Final Drive: The 2025 Ford F-150 Lightning Platinum – Production Has Stopped But A Legacy Remains


Final Drive: The 2025 Ford F-150 Lightning Platinum – Production Has Stopped But A Legacy Remains

Well…this is awkward. As I sit down to write this, rumors have been swirling that the end of the 2025 Ford F-150 Lightning Platinum and all Lightnings for that matter is nigh. Ford’s EV F-150, a model that was first delivered in early 2022, a vehicle that the company never made a red cent on, will fade off into the automotive history books and it’ll likely go through the same process most discontinued cars go through. There’s the initial “that was a bad idea and a failure” stage where people will deride the company and people that green-lit the model in the first place. Next there will be a “you know, it was kind of interesting,” phase and eventually there will be a rosy historical perspective on the role the F-150 had in either moving the EV scene forward or maybe proving its lack of viability in the larger picture.

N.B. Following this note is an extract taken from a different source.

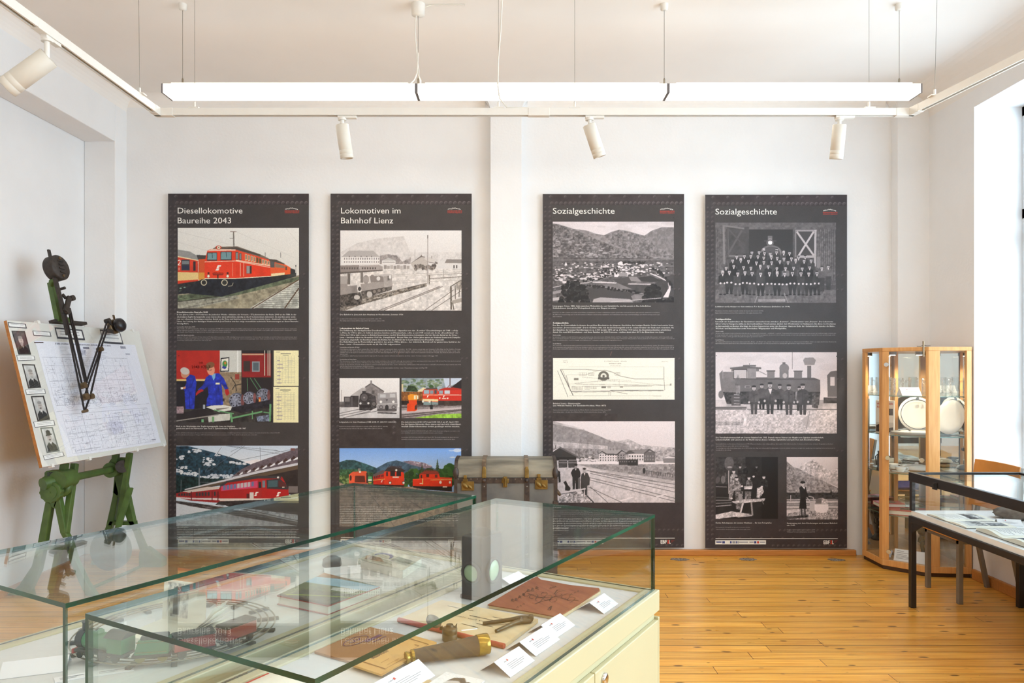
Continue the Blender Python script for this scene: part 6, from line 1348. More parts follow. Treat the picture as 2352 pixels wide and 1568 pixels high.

The truck was born of a different time and place and while Ford was telling 10s of thousands of them per year, the juice no longer justified the squeeze for the 2025 Ford F-150 Lightning Platinum. It’s an amazing thing to consider that with 30,000 of these sold just this year alone, it is still not a sensible or responsible thing to keep the truck in production in the business sense.

On its face the F-150 Lightning was the smartest answer to the question facing Ford when it was designed. Federal mandates on fuel economy and things like EV volume as a percentage of vehicles sold meant that companies needed to get creative and Ford was in a position where their options were clear. For the sheer volume of F-150s this company sells each year, creating an EV pickup truck using the existent chassis or as much of it as possible seemingly killed two birds with one stone. It was also smart to raise the corporate average fuel economy for the company. This was, at least in the boardroom,. a triple threat of a truck that checked multiple business boxes all at once.

There was a lot to  anticipate when the Lightning came out in 2022. The controversy soon followed. The biggest issue that the Lightning had was that it wasn’t so great at truck stuff. Famously testers and influencers attempted to tow with the rig and saw range decimated. People were draining the batteries in less than 100 miles with reasonable loads being pulled. It quickly turned the public perspective on the Lightning into one of it being a kind of glorified electric sedan or a truck in name only. Payload capacity was not that robust and suddenly the Lightning became the one thing no actual truck owner wants to be…uncool.

Interestingly though, the F-150 Lightning didn’t need F-150 replacers to sell in some volume. It attracted new people to the pickup truck space. People who wanted an EV and never considered a truck were shopping and buying these things. They got the feel good EV they were looking for and were suddenly driving a full-size half ton truck, a vehicle that they likely would have never considered in anything BUT EV form. The bad news for Lightning is that there wasn’t enough of them.

The tough part is that the 2025 Ford F-150 Lightning Platinum is really nice to drive. It’s simply not a great truck but as a vehicle to actually get in, operate, and use on a daily basis? These are very, very good. The built quality is super high, the cab is like an isolation chamber of quiet, the power is phenomenal. These trucks, especially in Platnuium trim with the most powerful motors, can make it to 60mph in four seconds flat and can run the quarter mile in the mid 12s.

How physics of that massive front end and the gearing of the truck kills some of the top end charge at the drags but down low and off the line, the launches are breathtaking. It’s really shocking to be in something this large shoving your backside into the seat with such g-force. It’s just a hilarious experience.

The cab of the 2025 Ford F-150 Lightning Platinum is a highly elevated experience because of the tech, the materials, the layout, and the cavernous space. At this point it would be hard to imagine an American who has not been in a crew cab F-150 this decade, so there’s no point in reinforcing that point. It’s huge in there. The touch screen is the largest one we have ever seen in a pickup truck, it is beyond massive and it runs the whole show.

That screen is a centerpiece of technology and while screens are not everywhere, this one is striking and it works well, to boot.

The leather Platnium badges seats are highly comfortable and beyond that, what else is there?

The most massive issue with the 2025 Ford F-150 Lightning Platinum is the fact that the truck as you see it here is $88,460 MSRP. Nearly $90,000 for a well appointed but largely useless as a truck, F-150. Spending that same money on a gas engine equipped F-150 would get you a beautiful and well appointed truck that could tow, haul, go off road, and not require the issues that come along with the EV life of charging and more.

 

The 2025 Ford F-150 Lightning Platinum as well as the rest of the Lightning lineup, is done. When they are sold off the lots none more will be made and at the rate they were selling we think that the remainder of them will be gone in short order. History will write its own tale about the F-150 Lightning, what it meant for Ford, and what its spot in F-150 history will be.

There’s a been a shift in the whole EV power structure over the last year and change. The F-150 Lightning is a victim of it, seemingly. The first, but definitely not the last.